Judges sampling entries in the Americas Cookout Championship, 1963.
Judges sampling entries in the Americas Cookout Championship, 1963. Clementine Paddleford is on the right.

My research also turned up lots of recipes. Here are a few suggestions for your Father’s Day menu this year:

  • Every cookout needs a good barbecue sauce! There are recipes here, and here, along with a description of cooking meat in a barbecue pit.
  • One article features actress Joan Crawford’s potato salad. If you’re feeding a crowd, take a look at this recipe, which uses 15 pounds of potatoes.
  • There’s another potato salad recipe here, and ones for baked beans, brownies and chocolate chip cookies too, along with some time-saving party prep advice.
  • See this 1961 article for how to tweak corn muffin mix.
  • Stuffed squash and an eggplant dip feature in a piece about a homesick Jordanian student recreating his mother’s recipes.
  • Clementine Paddleford has many ideas for “barbecues around the clock”, such as grilled breakfast grapefruit, and menu suggestions for “Barbecue Brunch”, a “Dad’s Day Cookout” and for the beach bound, an “Old Fashioned Ring Bake”.
Three men adding barbecue sauce to large cuts of meat.
Keith Thomas and Lonny Hill applying barbecue sauce, 1978. Photographer Carl Fleischhauer. From the Paradise Valley Folklife Project Collection, American Folklife Center.

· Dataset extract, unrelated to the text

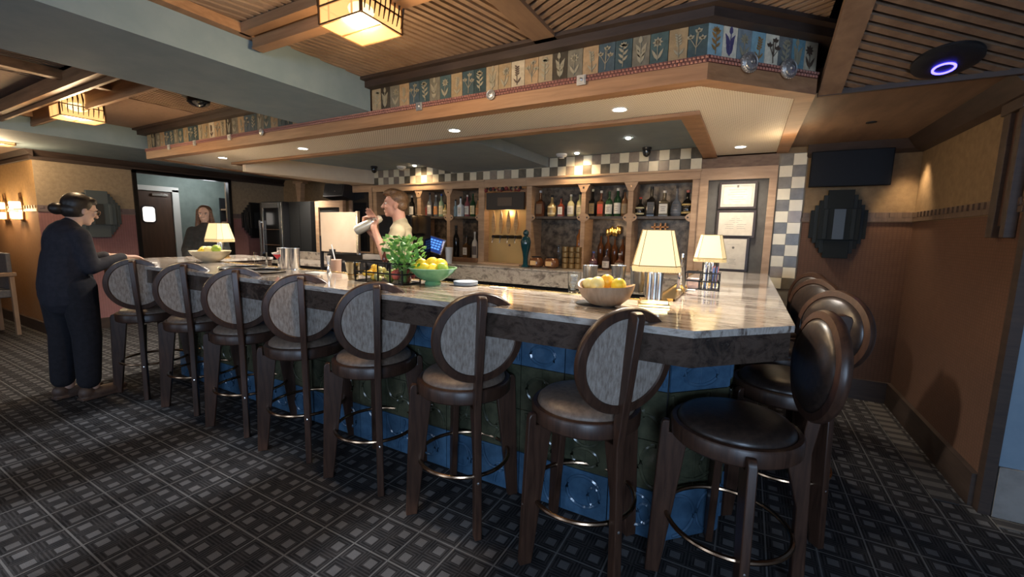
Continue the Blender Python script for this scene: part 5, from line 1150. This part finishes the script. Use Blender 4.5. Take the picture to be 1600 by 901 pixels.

Obviously, there’s far more to barbecue than I was able to include here, and the home cookout has always been much more diverse than the photo at the top of the post implies.  As Steven Raichlen’s talk explains, barbecue has deep international roots. Grilled food has always been adopted and adapted by people of all backgrounds to fit their tastes and culture, even if American newspapers of several decades ago claimed the cookout as the territory of the tie-wearing, apron-clad suburban dad. Barbecue is very definitely for everyone.

If you host a cookout for Father’s Day, or at any time this summer, we hope that you enjoy some of the recipes from the collections. At the same time, you can dazzle your guests with some fascinating facts and figures about the history of barbecue, courtesy of the Library of Congress!